My biggest problems are context and motives, one seems to be ignored and the other unfairly assigned. Without walking step by step through every movie and character (see comments above about being busier than a hungry frog on free cricket day), I will take on a few specifics that I think speak to a different fixation with Nolan. We'll get to my conclusion after some evidence.

First, I grant you the death of Rachel Dawes in The Dark Knight was fridging. Plain and simple. I do think it fits in a larger context, but again, that's not going to be evident until the whole pattern is laid out. Although, I grant you, it's going to be hard to ignore the decision to off the ONLY female character established in the whole universe of Batman for dramatic effect.

I'm ignoring Insomnia because it's worth ignoring. The real crime against women is encouraging one to watch that movie. It is worth noting that this was based on another film, and yes you can grant that Nolan was attracted to the work, but it wasn't his concepts.

Now, getting into Memento, I don't feel this was a clear case of fridging the women on the grounds of Carrie Ann Moss's character, who was actually a rather complex figure. You could choose to read her as victim or antagonist, and at no point did I find her trite or extraneous. The two wives referenced also don't fit for me, most notably because at least one of them doesn't exist. Was one of them fridged? Maybe. But the context here was less the "hero's wife or girlfriend being murdered to antagonize the lead" and more "what the hell did he do?" Keep that thought in mind.

Now we're on to The Prestige, a movie in which two women die due to male neglect, one in an accident and the other by suicide. This doesn't look good, but again, consider the aspect of neglect here. It's worth mentioning that Scarlett Johansson got away here. Why? Because she was the one who rejected the males involved for freedom. Interesting.

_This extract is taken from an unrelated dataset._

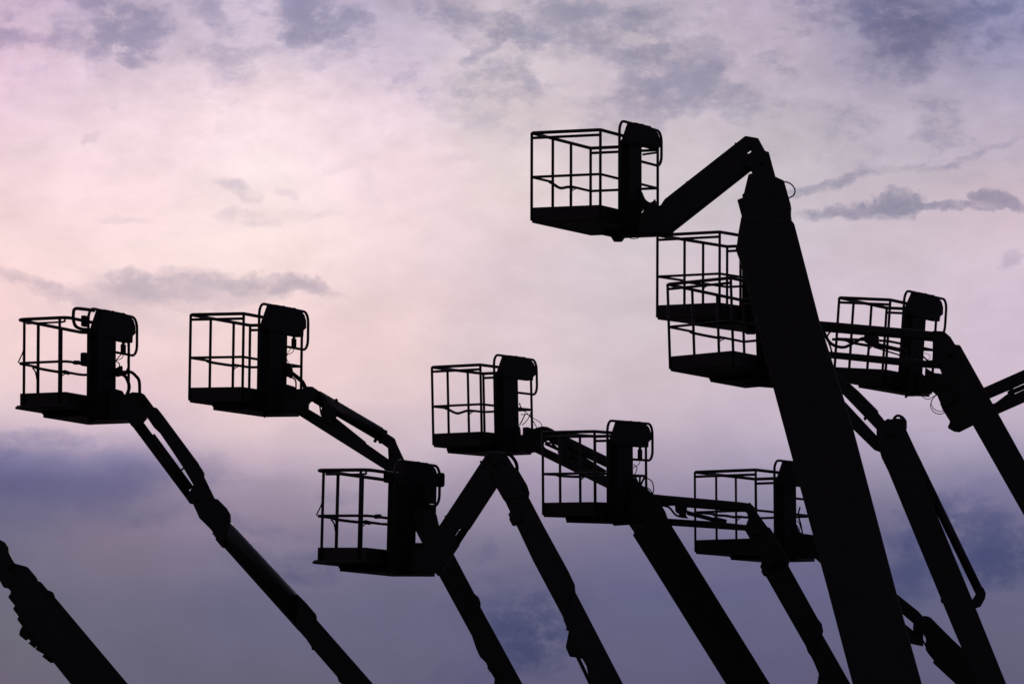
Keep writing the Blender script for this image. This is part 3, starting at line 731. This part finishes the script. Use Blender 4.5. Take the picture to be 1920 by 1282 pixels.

Now Inception, where Ariadne does not fit with any of these patterns and Mal is far more complex. What do I mean? Well...once again we see a woman who is either victim or villain, which is interesting and COULD be boiled down into the Madonna/whore discussion but that would be a dramatic oversimplification. Whether the film is actually a complex con in which Cobb is dreaming the whole time and thus Mal is "right" is irrelevant as the thing to focus on is that Cobb again is responsible for her death. Neglect. Again.

Okay, so what am I saying? I'm saying that while Nolan does appear to have a very bad obsession with offing his female characters, something I'm not a big fan of, the point doesn't seem to be "fridging" so much as it does to be casting a specter on the men involved. I think it's pretty obvious to draw the conclusion that Nolan is suggesting that these men have failed the women in their lives, that through self-absorption and neglect they have killed them. With Ariadne and Johansson's characters all but saying "get away from these guys," with Memento showing that trusting them will kill you (perhaps twice over), with The Dark Knight proving that they will not "rescue" you, I think the real context here is that Nolan is condemning his male characters more than torturing them for the sake of strife.

Again, this doesn't excuse the fact that he tends to kill them all, and Lord knows I'd sure like to see one of his movies pass the Bechdel Test, let alone perhaps feature a female lead of note, but I don't think he has a "woman problem." I think he has a relationship problem that manifests itself as women dying because men are neglectful, narcissistic bastards. Am I giving him too much credit? Does this absolve him of the other sins? I don't know. I know that his movies are by and large great, but that questions like these, blog posts like Rachel's, and conversations of this nature are absolutely imperative.

Oh, and we need more female writers, directors, and lead characters.